Empruntant à un langage néomarxiste où il est question de "propriété sociale" et d'"homme nouveau", M. Chavez établit un chaînon d'équivalences où gouvernement = Etat = société = peuple. Au-delà de ce court-circuit commode, son modèle économique ne frappe ni par sa réussite ni par son originalité. Un oeil sur La Havane, l'autre sur Moscou, M. Chavez continue d'y puiser son inspiration. "L'Amérique latine sera ce que la Russie n'a pas pu être", prédisait-il en 2005. Son ministre des finances, Ali Rodriguez, déclarait récemment : "Au Venezuela resurgit le rêve de l'Union soviétique."
De plus en plus centralisé et militarisé, le régime harcèle ses opposants. "Ce sont tous des bandits", clame M. Chavez. Le maire de Maracaibo, Manuel Rosales, contraint de choisir entre la prison ou l'exil, s'est réfugié au Pérou. Celui de Caracas, Antonio Ledezma, n'a jamais vraiment pris ses fonctions : des nervis ont occupé ses bureaux ; une loi l'a dépossédé de ses pouvoirs et de son budget. Les gouverneurs des Etats ont été privés des revenus des ports et des aéroports.
Dès qu'ils émettent la moindre critique, les "camarades" deviennent des "traîtres", comme le général Raul Baduel, ex-ministre de la défense, emprisonné début avril. Les médias privés sont dans le collimateur du régime. Deux ans après avoir interdit la plus ancienne chaîne télévisée, RCTV, M. Chavez menace du même sort une autre chaîne, Globovision. Pour contrer "le terrorisme médiatique" des télévisions d'opposition, M. Chavez dispose de son interminable programme dominical, "Allô président". Il s'invite aussi en prime time sur tous les écrans, en vertu d'une réquisition d'antenne dont il use et abuse : au total, plus de 2 800 heures de présence télévisée en dix ans.

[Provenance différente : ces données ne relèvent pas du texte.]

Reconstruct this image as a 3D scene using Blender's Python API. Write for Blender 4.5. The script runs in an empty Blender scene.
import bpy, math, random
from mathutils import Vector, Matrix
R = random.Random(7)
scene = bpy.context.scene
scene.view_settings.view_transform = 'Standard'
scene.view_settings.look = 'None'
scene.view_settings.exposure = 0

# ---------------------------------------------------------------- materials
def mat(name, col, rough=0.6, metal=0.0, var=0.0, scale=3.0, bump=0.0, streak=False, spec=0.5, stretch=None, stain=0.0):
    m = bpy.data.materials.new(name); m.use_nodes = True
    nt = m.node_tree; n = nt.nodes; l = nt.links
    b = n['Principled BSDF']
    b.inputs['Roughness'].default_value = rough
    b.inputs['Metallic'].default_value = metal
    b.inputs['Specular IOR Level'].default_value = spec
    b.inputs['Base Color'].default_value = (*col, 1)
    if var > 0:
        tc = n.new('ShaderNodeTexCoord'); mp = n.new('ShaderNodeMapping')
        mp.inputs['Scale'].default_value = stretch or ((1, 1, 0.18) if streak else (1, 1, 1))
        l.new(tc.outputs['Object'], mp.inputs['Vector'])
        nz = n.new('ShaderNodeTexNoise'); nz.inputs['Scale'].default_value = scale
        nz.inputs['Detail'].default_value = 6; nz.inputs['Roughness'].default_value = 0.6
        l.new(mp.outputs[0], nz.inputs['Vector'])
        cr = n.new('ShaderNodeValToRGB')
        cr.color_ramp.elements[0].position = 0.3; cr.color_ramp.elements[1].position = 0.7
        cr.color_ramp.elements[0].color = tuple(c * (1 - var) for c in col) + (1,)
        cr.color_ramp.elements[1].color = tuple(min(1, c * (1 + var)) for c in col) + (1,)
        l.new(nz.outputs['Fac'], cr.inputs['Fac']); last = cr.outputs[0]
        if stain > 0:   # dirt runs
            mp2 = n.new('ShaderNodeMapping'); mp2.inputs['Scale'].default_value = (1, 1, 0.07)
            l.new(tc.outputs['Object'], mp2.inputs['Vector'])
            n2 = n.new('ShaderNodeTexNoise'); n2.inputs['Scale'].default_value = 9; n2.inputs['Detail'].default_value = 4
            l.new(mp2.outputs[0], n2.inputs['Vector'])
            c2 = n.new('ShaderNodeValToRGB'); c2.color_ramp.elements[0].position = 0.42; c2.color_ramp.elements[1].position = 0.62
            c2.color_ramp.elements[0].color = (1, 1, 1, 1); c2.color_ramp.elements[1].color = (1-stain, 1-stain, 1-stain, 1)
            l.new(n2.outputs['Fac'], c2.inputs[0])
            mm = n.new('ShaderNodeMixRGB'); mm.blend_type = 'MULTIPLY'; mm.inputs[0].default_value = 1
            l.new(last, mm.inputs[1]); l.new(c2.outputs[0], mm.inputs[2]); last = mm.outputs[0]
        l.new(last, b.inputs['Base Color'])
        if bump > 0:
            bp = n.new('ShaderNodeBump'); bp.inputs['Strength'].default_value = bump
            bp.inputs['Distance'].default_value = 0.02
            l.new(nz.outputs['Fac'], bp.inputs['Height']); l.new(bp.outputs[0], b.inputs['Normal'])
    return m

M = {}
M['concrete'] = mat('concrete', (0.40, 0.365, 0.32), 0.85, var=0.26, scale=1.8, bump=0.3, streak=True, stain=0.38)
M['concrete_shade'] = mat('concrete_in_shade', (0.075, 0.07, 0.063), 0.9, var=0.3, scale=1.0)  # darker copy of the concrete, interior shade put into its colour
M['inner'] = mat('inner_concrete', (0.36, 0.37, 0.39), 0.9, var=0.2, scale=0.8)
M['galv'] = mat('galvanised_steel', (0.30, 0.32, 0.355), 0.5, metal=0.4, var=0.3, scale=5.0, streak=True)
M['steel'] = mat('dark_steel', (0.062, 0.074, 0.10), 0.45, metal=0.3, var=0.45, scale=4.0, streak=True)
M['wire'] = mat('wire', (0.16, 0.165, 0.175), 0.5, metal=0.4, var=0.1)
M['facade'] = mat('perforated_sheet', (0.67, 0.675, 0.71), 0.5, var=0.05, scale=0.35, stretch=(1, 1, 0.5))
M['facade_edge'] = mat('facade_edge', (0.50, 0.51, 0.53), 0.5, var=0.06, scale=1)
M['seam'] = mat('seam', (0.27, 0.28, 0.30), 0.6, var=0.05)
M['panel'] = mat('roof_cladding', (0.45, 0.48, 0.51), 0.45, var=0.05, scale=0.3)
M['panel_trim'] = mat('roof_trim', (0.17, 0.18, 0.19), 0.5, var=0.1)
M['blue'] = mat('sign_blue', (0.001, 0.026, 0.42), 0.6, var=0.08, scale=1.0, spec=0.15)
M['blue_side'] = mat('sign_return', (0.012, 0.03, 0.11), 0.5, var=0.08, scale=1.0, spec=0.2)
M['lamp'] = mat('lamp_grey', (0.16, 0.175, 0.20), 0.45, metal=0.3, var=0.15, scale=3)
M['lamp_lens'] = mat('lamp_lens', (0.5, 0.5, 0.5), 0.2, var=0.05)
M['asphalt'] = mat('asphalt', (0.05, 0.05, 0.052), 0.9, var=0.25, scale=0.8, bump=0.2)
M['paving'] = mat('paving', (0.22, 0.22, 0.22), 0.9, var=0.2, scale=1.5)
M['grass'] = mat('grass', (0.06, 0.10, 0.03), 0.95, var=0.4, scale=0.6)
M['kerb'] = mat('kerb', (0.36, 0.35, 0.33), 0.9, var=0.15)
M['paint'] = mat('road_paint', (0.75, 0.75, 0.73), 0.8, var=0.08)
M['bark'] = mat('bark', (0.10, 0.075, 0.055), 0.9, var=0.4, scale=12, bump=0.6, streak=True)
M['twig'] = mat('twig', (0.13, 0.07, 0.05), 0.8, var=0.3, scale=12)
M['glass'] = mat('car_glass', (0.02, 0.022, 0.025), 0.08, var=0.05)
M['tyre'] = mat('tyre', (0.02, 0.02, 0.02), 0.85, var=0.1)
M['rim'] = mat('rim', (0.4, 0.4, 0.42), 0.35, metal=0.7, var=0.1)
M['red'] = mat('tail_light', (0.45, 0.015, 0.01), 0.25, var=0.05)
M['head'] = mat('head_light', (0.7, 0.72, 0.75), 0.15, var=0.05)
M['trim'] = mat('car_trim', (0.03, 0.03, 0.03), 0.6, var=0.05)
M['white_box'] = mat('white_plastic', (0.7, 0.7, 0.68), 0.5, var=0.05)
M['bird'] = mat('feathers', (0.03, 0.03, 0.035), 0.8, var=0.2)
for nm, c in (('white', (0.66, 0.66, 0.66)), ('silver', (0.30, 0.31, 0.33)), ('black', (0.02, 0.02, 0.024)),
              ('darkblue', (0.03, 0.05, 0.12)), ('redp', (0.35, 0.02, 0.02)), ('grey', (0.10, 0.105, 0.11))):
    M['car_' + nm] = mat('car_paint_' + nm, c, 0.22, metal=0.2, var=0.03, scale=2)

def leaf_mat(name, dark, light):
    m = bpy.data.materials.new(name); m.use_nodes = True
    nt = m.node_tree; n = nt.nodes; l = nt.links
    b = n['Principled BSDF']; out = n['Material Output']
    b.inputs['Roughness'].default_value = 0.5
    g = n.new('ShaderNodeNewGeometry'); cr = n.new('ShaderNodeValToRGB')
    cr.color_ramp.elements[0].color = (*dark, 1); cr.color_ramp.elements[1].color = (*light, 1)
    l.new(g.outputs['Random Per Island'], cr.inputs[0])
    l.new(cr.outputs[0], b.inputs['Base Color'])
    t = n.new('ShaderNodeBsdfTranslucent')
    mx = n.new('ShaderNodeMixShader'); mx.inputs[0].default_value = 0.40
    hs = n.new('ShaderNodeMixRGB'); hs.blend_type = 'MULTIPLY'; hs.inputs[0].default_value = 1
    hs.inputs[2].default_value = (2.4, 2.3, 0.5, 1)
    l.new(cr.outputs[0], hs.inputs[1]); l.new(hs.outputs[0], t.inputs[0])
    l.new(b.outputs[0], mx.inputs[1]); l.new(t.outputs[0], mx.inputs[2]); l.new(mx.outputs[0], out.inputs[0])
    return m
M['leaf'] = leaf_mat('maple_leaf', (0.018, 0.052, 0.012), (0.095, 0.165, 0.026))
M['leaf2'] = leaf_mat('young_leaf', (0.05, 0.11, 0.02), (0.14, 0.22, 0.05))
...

Tout cela inquiète l'Eglise, pour qui "la démocratie est en danger". En réponse, M. Chavez fustige "ces évêques impudents" qui défendent "les escrocs". Sûr de son bon droit et convaincu d'incarner seul la révolution qu'il a déclenchée, le champion du socialisme bolivarien supporte de moins en moins la contrariété.